At the same time he pushed hardest in Europe's march
towards economic and later, political integration.
Again, more than most of his Western colleagues, he showed a kinder
face to the plight of many African countries.
On issues concerning the Middle East, the pro-Tunisian government daily, La Presse, saw him as a friend, but not so the Tunis daily, Achourouk.
Mr. Mitterand, 79, La Presse said, was an advocate of the
Palestinian Cause
and one of the main architects for talks between
the Palestinian Liberation Organisation and Israel.
However, Achourouk (Arabic, Obedience), was derisive of this view.
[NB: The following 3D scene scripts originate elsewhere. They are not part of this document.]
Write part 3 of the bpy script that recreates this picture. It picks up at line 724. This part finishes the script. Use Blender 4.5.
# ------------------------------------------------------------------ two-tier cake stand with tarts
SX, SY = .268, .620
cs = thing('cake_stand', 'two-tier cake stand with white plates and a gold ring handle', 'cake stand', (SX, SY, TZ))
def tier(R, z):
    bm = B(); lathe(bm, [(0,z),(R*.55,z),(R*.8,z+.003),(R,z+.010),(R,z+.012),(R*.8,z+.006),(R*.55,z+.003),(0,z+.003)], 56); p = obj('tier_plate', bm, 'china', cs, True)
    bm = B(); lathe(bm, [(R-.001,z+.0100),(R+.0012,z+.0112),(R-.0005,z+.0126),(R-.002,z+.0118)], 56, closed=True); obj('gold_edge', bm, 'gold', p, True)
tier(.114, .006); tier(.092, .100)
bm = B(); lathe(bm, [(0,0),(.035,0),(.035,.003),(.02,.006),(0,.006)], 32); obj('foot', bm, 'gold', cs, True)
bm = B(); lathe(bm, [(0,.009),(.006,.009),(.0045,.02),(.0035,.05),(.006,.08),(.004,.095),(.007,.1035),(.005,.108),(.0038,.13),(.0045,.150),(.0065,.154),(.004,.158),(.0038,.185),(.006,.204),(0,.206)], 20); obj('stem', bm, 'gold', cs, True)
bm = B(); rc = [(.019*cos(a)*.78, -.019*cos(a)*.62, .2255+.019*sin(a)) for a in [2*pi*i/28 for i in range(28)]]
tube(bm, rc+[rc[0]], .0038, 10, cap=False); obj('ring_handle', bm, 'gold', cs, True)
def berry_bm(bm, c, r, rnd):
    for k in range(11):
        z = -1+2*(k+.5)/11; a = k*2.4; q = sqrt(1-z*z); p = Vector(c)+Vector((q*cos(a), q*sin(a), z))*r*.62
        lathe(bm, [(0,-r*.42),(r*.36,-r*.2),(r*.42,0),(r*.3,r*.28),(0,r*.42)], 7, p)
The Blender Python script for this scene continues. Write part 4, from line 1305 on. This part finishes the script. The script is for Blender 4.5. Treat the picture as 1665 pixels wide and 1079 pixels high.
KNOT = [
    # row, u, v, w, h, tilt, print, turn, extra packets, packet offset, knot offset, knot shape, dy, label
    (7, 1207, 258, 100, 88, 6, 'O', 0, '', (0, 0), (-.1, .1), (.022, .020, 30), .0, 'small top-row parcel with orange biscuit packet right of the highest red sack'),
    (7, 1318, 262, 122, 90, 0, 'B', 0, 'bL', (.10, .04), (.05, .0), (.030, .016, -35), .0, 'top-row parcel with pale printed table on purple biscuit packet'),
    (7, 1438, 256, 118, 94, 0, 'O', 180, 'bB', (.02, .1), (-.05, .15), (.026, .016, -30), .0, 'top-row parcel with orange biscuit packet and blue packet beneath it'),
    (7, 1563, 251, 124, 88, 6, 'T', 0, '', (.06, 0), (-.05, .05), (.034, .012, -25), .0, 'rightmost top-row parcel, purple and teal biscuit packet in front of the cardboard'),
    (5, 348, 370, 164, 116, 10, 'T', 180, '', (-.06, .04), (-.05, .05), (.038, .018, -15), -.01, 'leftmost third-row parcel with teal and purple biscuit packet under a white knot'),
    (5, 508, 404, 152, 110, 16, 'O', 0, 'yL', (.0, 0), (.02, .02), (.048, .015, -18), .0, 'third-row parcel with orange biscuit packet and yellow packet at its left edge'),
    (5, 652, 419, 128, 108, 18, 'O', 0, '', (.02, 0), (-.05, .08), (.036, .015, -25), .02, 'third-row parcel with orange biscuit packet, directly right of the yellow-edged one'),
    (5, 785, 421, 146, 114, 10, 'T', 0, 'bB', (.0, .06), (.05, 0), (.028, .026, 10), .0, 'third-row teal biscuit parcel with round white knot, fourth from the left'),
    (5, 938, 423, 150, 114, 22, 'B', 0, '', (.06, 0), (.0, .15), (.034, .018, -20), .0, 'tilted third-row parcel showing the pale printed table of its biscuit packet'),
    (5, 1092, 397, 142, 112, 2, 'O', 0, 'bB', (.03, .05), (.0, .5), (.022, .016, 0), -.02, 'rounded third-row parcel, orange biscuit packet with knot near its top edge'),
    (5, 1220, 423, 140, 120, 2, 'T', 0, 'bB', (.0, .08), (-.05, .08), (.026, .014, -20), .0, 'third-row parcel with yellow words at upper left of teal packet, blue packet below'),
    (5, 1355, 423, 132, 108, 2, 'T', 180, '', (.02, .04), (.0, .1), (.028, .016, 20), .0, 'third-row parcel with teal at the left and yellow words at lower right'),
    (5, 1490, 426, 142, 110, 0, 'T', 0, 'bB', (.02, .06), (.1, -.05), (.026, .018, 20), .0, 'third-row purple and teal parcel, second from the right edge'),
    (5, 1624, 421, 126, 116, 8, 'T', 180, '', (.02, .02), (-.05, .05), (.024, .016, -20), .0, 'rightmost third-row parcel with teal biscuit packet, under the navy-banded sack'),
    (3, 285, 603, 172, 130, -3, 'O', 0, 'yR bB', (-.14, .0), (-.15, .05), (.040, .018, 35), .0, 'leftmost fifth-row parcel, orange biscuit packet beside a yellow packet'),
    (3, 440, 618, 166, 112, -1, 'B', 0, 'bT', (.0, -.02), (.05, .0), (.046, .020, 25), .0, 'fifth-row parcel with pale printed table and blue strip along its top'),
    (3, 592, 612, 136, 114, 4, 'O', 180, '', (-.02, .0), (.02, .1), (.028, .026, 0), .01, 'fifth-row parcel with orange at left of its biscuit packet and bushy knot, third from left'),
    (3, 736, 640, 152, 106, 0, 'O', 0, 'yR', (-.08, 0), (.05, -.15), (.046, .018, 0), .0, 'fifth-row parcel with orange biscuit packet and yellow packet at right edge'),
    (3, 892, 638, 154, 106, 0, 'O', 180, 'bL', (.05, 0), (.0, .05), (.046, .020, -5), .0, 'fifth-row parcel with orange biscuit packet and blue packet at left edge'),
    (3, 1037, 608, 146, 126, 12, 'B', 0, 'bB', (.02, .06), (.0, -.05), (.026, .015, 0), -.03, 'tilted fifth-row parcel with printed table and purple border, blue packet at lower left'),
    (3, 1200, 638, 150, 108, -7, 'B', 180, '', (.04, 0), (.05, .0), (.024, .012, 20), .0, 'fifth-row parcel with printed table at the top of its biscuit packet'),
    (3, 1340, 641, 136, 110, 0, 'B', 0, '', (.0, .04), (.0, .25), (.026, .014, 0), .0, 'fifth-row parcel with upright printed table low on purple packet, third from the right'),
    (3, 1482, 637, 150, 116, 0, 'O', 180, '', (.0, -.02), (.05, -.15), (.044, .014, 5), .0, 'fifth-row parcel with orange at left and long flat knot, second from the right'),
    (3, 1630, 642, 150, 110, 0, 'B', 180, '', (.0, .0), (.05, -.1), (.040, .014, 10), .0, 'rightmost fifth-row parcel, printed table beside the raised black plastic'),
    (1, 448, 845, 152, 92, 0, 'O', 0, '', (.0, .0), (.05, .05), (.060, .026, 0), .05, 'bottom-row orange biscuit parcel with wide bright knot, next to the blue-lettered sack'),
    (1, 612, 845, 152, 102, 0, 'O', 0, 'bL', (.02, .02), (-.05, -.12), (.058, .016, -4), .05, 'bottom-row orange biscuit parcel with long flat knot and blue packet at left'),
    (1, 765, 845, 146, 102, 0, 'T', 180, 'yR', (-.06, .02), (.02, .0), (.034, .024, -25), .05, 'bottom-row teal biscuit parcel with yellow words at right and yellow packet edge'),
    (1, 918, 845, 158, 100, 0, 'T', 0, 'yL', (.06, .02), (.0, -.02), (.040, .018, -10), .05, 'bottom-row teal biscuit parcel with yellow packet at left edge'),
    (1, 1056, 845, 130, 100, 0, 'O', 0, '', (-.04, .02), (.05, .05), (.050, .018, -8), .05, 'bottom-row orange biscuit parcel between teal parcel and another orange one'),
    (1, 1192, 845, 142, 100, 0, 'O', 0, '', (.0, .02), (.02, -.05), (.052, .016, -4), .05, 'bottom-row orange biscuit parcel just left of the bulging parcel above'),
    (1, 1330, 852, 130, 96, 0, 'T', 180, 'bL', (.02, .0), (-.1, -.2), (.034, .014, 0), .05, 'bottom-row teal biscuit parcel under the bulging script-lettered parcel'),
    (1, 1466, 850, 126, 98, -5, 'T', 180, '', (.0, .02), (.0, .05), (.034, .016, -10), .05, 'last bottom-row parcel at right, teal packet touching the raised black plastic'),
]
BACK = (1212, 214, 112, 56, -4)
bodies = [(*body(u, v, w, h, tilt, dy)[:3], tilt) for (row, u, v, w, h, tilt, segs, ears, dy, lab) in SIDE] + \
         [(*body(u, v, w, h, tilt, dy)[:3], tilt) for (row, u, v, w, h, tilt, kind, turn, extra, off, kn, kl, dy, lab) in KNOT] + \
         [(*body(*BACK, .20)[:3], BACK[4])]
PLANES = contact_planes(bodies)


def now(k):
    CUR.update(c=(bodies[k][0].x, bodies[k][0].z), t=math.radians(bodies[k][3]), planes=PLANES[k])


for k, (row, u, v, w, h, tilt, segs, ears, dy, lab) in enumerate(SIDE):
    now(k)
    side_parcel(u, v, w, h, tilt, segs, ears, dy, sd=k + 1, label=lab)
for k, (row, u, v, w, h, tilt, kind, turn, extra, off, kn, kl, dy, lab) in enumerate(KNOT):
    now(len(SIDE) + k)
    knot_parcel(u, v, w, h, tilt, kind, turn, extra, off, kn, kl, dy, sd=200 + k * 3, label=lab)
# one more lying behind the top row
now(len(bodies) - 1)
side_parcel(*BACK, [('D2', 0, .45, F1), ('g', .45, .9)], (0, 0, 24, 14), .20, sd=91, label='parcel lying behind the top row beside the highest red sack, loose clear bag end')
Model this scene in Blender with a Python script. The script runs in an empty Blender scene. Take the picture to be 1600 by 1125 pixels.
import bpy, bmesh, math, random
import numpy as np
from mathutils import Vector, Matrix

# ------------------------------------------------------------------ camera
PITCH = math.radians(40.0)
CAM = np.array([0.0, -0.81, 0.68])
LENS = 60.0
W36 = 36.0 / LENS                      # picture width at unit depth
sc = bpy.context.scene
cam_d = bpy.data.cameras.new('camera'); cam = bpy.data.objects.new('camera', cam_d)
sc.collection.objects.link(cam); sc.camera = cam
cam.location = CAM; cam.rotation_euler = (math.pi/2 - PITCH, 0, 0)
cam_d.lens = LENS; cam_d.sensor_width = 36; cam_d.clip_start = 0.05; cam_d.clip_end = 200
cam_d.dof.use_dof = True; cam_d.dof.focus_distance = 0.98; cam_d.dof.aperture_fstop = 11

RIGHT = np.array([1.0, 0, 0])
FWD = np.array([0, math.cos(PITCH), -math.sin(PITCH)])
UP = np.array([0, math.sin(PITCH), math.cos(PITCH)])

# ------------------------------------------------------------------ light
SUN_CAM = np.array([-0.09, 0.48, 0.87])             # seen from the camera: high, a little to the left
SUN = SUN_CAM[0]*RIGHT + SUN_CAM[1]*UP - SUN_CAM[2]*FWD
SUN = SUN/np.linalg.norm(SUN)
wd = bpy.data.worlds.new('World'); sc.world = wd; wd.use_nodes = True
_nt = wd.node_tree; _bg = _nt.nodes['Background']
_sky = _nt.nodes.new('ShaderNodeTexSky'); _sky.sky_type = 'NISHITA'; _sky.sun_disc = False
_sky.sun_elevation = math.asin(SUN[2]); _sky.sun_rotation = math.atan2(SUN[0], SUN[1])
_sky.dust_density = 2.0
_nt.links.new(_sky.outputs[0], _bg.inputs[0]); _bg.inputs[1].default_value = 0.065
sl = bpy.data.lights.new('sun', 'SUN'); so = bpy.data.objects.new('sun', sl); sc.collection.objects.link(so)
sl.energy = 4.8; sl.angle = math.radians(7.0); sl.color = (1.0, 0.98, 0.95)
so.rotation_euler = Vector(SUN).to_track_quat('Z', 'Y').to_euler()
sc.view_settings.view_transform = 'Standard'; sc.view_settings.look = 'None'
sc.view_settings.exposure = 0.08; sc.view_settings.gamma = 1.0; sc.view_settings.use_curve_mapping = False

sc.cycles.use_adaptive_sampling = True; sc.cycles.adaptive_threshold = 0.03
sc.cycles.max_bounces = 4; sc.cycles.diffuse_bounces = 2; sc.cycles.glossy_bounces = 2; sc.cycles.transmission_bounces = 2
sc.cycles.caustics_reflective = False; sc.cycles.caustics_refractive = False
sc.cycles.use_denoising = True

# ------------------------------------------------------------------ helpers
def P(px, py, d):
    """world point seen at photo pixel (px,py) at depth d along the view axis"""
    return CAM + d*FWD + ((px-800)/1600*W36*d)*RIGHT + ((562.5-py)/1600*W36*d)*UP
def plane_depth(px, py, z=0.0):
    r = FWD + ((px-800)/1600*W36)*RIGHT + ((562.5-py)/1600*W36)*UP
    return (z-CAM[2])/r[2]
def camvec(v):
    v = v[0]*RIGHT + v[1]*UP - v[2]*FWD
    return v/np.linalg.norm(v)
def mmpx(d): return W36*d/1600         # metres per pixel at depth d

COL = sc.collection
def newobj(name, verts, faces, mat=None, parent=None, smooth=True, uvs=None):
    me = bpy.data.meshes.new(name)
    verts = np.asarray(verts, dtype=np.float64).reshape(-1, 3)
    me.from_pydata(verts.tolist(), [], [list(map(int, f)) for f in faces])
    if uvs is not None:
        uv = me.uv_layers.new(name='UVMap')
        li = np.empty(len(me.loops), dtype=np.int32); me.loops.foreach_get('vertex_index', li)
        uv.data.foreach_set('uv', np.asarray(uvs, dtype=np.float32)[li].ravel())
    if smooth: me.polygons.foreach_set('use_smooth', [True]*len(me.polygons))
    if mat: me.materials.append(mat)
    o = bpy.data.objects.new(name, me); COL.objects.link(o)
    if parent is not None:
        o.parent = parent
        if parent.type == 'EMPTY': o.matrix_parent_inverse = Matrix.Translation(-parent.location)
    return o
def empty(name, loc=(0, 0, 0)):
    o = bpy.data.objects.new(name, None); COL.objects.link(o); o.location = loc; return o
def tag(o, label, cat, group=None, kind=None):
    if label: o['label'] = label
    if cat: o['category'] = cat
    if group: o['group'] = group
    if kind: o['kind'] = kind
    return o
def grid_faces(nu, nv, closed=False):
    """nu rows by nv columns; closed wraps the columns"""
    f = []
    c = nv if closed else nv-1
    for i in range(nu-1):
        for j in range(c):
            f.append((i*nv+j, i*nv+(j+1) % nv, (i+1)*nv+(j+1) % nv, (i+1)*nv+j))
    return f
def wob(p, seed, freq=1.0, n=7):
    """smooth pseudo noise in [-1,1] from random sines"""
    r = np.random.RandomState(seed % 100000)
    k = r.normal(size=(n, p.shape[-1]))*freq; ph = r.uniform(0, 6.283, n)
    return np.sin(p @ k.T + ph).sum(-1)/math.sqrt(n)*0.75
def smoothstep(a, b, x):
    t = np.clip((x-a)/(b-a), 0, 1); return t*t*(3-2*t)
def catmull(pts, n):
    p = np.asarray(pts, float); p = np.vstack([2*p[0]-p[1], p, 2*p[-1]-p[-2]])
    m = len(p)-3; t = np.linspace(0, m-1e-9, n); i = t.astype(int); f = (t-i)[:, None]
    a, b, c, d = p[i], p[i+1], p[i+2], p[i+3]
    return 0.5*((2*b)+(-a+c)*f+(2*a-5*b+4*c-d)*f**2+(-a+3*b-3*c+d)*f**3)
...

It recalled what it said was Mr. Mitterand's anti-Arab
stand. Evidence of this posture, it said, was his opposition to
independence for Algeria and Tunisia, his participation in the Suez
crisis in 1956 and the Gulf war despite the excellent relations
between Paris and Bagdad.
Sud Quotidien, a privately-owned Dakar paper, appeared more disappointed than angry. It said that when the socialist Mitterrand came to power, Africans [most likely meaning from French-speaking countries] were optimistic of changes to France's anti-immigration laws. However, it said, realpolitik soon caught up with him and he moved closer to the Gaulist tradition of the post Second World War French governments.